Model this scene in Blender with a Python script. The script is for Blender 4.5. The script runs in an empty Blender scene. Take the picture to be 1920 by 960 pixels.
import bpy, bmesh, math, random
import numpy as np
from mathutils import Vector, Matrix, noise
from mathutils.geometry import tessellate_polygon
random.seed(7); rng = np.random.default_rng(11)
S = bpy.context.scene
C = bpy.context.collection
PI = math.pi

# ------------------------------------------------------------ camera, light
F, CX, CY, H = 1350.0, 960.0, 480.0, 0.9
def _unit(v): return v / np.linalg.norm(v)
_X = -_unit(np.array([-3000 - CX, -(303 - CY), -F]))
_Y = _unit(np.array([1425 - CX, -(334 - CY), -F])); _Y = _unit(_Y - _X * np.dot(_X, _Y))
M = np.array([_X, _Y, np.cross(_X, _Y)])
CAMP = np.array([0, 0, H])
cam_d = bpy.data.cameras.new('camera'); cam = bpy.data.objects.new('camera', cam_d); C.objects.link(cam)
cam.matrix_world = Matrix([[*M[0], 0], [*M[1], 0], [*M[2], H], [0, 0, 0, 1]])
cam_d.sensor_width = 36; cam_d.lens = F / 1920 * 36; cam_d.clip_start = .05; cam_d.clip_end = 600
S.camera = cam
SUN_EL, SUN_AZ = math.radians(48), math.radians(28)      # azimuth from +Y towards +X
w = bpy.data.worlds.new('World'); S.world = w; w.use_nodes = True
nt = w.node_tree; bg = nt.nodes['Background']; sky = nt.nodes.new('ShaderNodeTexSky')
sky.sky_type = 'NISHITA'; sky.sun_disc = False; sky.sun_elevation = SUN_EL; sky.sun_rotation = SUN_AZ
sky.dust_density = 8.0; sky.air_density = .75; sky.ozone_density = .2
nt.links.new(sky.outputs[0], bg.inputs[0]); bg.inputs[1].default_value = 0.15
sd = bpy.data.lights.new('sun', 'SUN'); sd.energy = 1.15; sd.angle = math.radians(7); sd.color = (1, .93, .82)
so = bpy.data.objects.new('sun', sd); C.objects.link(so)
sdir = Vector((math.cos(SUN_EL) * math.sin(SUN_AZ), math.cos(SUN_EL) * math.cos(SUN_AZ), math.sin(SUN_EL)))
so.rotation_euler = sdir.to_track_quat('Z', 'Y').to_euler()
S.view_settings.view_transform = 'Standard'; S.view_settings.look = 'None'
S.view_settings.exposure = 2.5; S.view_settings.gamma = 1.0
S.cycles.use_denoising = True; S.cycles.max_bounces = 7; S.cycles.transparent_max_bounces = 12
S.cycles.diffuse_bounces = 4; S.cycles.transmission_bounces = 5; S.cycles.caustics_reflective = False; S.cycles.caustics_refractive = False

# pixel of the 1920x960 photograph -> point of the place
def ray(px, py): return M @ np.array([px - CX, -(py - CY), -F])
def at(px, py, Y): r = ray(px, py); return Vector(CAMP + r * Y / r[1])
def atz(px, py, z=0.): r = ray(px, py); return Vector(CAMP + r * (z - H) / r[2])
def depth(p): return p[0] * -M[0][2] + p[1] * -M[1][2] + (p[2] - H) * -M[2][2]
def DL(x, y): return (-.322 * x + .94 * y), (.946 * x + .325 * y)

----

__Task prompt__: Return exactly the lines from the beginning of the data above through the one containing "PI = math.pi", please. Include both end lines and add nothing else.

__Exercise answer__:
Model this scene in Blender with a Python script. The script is for Blender 4.5. The script runs in an empty Blender scene. Take the picture to be 1920 by 960 pixels.
import bpy, bmesh, math, random
import numpy as np
from mathutils import Vector, Matrix, noise
from mathutils.geometry import tessellate_polygon
random.seed(7); rng = np.random.default_rng(11)
S = bpy.context.scene
C = bpy.context.collection
PI = math.pi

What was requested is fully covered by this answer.